### [TASK TO CARRY OUT]
Print the listing that follows, character for character.

### [DATASET SECTION]
==*==

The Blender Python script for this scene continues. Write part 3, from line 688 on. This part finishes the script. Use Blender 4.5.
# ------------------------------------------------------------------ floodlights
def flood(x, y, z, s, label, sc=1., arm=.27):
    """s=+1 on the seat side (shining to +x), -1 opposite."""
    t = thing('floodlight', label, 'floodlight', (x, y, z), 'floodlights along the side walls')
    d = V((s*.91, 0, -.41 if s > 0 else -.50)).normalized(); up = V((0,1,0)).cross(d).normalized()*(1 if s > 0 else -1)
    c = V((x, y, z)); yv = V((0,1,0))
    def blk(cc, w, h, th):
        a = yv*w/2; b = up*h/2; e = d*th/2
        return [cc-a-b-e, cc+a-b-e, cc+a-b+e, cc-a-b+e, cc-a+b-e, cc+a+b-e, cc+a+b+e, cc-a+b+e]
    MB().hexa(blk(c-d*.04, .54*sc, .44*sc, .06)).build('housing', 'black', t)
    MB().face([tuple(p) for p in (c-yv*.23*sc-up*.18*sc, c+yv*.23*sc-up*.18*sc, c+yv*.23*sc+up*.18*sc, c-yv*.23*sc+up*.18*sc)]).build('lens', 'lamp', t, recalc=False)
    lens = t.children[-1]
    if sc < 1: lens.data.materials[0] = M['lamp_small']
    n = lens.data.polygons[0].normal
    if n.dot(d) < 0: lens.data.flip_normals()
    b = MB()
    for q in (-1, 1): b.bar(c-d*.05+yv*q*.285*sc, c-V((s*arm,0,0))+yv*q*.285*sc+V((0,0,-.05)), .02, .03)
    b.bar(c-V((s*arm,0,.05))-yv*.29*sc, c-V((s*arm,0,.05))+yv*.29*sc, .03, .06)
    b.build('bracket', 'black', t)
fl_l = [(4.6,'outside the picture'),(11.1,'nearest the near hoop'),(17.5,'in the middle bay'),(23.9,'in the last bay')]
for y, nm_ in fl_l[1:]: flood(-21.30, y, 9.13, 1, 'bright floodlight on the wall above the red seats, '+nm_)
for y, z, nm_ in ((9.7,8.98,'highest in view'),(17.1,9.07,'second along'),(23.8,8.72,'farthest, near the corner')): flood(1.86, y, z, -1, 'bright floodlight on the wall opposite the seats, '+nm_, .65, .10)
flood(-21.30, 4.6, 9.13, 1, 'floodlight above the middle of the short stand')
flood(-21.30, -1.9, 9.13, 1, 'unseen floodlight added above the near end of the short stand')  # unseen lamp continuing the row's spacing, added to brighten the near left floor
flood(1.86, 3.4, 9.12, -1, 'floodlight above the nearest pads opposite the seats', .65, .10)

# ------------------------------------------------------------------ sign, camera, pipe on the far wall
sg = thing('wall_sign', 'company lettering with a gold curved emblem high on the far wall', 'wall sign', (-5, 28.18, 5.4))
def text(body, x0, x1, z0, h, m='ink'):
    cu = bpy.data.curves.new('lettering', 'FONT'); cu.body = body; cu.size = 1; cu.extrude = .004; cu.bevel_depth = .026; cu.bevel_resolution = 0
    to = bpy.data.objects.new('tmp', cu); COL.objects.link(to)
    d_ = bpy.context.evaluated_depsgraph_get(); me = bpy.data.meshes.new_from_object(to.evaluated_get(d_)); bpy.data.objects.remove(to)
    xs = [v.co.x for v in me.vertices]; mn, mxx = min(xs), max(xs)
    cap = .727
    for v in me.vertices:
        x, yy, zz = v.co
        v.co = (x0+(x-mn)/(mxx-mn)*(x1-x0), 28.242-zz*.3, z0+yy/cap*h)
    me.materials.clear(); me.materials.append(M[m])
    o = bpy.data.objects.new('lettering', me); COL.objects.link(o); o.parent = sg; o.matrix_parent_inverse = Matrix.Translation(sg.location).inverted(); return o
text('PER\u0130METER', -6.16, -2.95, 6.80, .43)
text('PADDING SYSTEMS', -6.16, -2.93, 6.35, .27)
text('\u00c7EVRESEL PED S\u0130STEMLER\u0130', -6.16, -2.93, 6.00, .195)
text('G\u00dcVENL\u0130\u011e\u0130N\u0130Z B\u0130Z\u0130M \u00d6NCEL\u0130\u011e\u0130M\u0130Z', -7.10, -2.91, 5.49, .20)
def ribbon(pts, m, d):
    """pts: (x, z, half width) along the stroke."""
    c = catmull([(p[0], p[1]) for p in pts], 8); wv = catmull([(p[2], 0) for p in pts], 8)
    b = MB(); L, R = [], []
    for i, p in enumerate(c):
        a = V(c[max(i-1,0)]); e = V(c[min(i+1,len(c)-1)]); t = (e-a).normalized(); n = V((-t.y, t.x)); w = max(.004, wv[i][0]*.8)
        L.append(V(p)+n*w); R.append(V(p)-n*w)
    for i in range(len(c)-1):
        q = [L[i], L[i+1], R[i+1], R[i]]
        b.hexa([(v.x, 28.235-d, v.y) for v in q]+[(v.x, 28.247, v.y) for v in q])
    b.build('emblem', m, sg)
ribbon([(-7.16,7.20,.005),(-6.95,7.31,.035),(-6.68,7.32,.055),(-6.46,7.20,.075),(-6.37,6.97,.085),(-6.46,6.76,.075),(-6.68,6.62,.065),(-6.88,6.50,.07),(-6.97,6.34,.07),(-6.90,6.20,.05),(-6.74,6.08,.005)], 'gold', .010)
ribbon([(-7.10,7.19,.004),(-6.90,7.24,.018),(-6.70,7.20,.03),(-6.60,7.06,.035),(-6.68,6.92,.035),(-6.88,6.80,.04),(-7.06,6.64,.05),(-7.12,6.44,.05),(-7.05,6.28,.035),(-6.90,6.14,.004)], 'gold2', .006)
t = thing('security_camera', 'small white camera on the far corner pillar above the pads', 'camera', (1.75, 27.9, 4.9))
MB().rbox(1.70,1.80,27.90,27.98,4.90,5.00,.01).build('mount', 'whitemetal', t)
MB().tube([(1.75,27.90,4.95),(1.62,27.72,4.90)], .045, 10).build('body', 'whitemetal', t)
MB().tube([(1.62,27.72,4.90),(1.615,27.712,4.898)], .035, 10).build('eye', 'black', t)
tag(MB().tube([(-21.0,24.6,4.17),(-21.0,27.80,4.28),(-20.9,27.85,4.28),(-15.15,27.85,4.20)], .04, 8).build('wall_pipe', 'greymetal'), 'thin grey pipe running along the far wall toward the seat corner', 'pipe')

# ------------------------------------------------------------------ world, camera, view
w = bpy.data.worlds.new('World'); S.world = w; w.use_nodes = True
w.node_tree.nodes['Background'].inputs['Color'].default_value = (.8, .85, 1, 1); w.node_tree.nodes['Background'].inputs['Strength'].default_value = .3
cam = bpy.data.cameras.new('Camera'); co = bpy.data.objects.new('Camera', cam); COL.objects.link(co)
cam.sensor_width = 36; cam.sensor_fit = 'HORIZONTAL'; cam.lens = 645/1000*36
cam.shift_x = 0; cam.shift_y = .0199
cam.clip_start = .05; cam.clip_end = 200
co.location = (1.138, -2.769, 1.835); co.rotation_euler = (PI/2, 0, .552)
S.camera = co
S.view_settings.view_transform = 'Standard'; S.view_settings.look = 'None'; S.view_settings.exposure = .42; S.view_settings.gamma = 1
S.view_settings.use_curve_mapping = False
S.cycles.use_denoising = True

==*==

### [RESULT OF THE EXERCISE]
The Blender Python script for this scene continues. Write part 3, from line 688 on. This part finishes the script. Use Blender 4.5.
# ------------------------------------------------------------------ floodlights
def flood(x, y, z, s, label, sc=1., arm=.27):
    """s=+1 on the seat side (shining to +x), -1 opposite."""
    t = thing('floodlight', label, 'floodlight', (x, y, z), 'floodlights along the side walls')
    d = V((s*.91, 0, -.41 if s > 0 else -.50)).normalized(); up = V((0,1,0)).cross(d).normalized()*(1 if s > 0 else -1)
    c = V((x, y, z)); yv = V((0,1,0))
    def blk(cc, w, h, th):
        a = yv*w/2; b = up*h/2; e = d*th/2
        return [cc-a-b-e, cc+a-b-e, cc+a-b+e, cc-a-b+e, cc-a+b-e, cc+a+b-e, cc+a+b+e, cc-a+b+e]
    MB().hexa(blk(c-d*.04, .54*sc, .44*sc, .06)).build('housing', 'black', t)
    MB().face([tuple(p) for p in (c-yv*.23*sc-up*.18*sc, c+yv*.23*sc-up*.18*sc, c+yv*.23*sc+up*.18*sc, c-yv*.23*sc+up*.18*sc)]).build('lens', 'lamp', t, recalc=False)
    lens = t.children[-1]
    if sc < 1: lens.data.materials[0] = M['lamp_small']
    n = lens.data.polygons[0].normal
    if n.dot(d) < 0: lens.data.flip_normals()
    b = MB()
    for q in (-1, 1): b.bar(c-d*.05+yv*q*.285*sc, c-V((s*arm,0,0))+yv*q*.285*sc+V((0,0,-.05)), .02, .03)
    b.bar(c-V((s*arm,0,.05))-yv*.29*sc, c-V((s*arm,0,.05))+yv*.29*sc, .03, .06)
    b.build('bracket', 'black', t)
fl_l = [(4.6,'outside the picture'),(11.1,'nearest the near hoop'),(17.5,'in the middle bay'),(23.9,'in the last bay')]
for y, nm_ in fl_l[1:]: flood(-21.30, y, 9.13, 1, 'bright floodlight on the wall above the red seats, '+nm_)
for y, z, nm_ in ((9.7,8.98,'highest in view'),(17.1,9.07,'second along'),(23.8,8.72,'farthest, near the corner')): flood(1.86, y, z, -1, 'bright floodlight on the wall opposite the seats, '+nm_, .65, .10)
flood(-21.30, 4.6, 9.13, 1, 'floodlight above the middle of the short stand')
flood(-21.30, -1.9, 9.13, 1, 'unseen floodlight added above the near end of the short stand')  # unseen lamp continuing the row's spacing, added to brighten the near left floor
flood(1.86, 3.4, 9.12, -1, 'floodlight above the nearest pads opposite the seats', .65, .10)

# ------------------------------------------------------------------ sign, camera, pipe on the far wall
sg = thing('wall_sign', 'company lettering with a gold curved emblem high on the far wall', 'wall sign', (-5, 28.18, 5.4))
def text(body, x0, x1, z0, h, m='ink'):
    cu = bpy.data.curves.new('lettering', 'FONT'); cu.body = body; cu.size = 1; cu.extrude = .004; cu.bevel_depth = .026; cu.bevel_resolution = 0
    to = bpy.data.objects.new('tmp', cu); COL.objects.link(to)
    d_ = bpy.context.evaluated_depsgraph_get(); me = bpy.data.meshes.new_from_object(to.evaluated_get(d_)); bpy.data.objects.remove(to)
    xs = [v.co.x for v in me.vertices]; mn, mxx = min(xs), max(xs)
    cap = .727
    for v in me.vertices:
        x, yy, zz = v.co
        v.co = (x0+(x-mn)/(mxx-mn)*(x1-x0), 28.242-zz*.3, z0+yy/cap*h)
    me.materials.clear(); me.materials.append(M[m])
    o = bpy.data.objects.new('lettering', me); COL.objects.link(o); o.parent = sg; o.matrix_parent_inverse = Matrix.Translation(sg.location).inverted(); return o
text('PER\u0130METER', -6.16, -2.95, 6.80, .43)
text('PADDING SYSTEMS', -6.16, -2.93, 6.35, .27)
text('\u00c7EVRESEL PED S\u0130STEMLER\u0130', -6.16, -2.93, 6.00, .195)
text('G\u00dcVENL\u0130\u011e\u0130N\u0130Z B\u0130Z\u0130M \u00d6NCEL\u0130\u011e\u0130M\u0130Z', -7.10, -2.91, 5.49, .20)
def ribbon(pts, m, d):
    """pts: (x, z, half width) along the stroke."""
    c = catmull([(p[0], p[1]) for p in pts], 8); wv = catmull([(p[2], 0) for p in pts], 8)
    b = MB(); L, R = [], []
    for i, p in enumerate(c):
        a = V(c[max(i-1,0)]); e = V(c[min(i+1,len(c)-1)]); t = (e-a).normalized(); n = V((-t.y, t.x)); w = max(.004, wv[i][0]*.8)
        L.append(V(p)+n*w); R.append(V(p)-n*w)
    for i in range(len(c)-1):
        q = [L[i], L[i+1], R[i+1], R[i]]
        b.hexa([(v.x, 28.235-d, v.y) for v in q]+[(v.x, 28.247, v.y) for v in q])
    b.build('emblem', m, sg)
ribbon([(-7.16,7.20,.005),(-6.95,7.31,.035),(-6.68,7.32,.055),(-6.46,7.20,.075),(-6.37,6.97,.085),(-6.46,6.76,.075),(-6.68,6.62,.065),(-6.88,6.50,.07),(-6.97,6.34,.07),(-6.90,6.20,.05),(-6.74,6.08,.005)], 'gold', .010)
ribbon([(-7.10,7.19,.004),(-6.90,7.24,.018),(-6.70,7.20,.03),(-6.60,7.06,.035),(-6.68,6.92,.035),(-6.88,6.80,.04),(-7.06,6.64,.05),(-7.12,6.44,.05),(-7.05,6.28,.035),(-6.90,6.14,.004)], 'gold2', .006)
t = thing('security_camera', 'small white camera on the far corner pillar above the pads', 'camera', (1.75, 27.9, 4.9))
MB().rbox(1.70,1.80,27.90,27.98,4.90,5.00,.01).build('mount', 'whitemetal', t)
MB().tube([(1.75,27.90,4.95),(1.62,27.72,4.90)], .045, 10).build('body', 'whitemetal', t)
MB().tube([(1.62,27.72,4.90),(1.615,27.712,4.898)], .035, 10).build('eye', 'black', t)
tag(MB().tube([(-21.0,24.6,4.17),(-21.0,27.80,4.28),(-20.9,27.85,4.28),(-15.15,27.85,4.20)], .04, 8).build('wall_pipe', 'greymetal'), 'thin grey pipe running along the far wall toward the seat corner', 'pipe')

# ------------------------------------------------------------------ world, camera, view
w = bpy.data.worlds.new('World'); S.world = w; w.use_nodes = True
w.node_tree.nodes['Background'].inputs['Color'].default_value = (.8, .85, 1, 1); w.node_tree.nodes['Background'].inputs['Strength'].default_value = .3
cam = bpy.data.cameras.new('Camera'); co = bpy.data.objects.new('Camera', cam); COL.objects.link(co)
cam.sensor_width = 36; cam.sensor_fit = 'HORIZONTAL'; cam.lens = 645/1000*36
cam.shift_x = 0; cam.shift_y = .0199
cam.clip_start = .05; cam.clip_end = 200
co.location = (1.138, -2.769, 1.835); co.rotation_euler = (PI/2, 0, .552)
S.camera = co
S.view_settings.view_transform = 'Standard'; S.view_settings.look = 'None'; S.view_settings.exposure = .42; S.view_settings.gamma = 1
S.view_settings.use_curve_mapping = False
S.cycles.use_denoising = True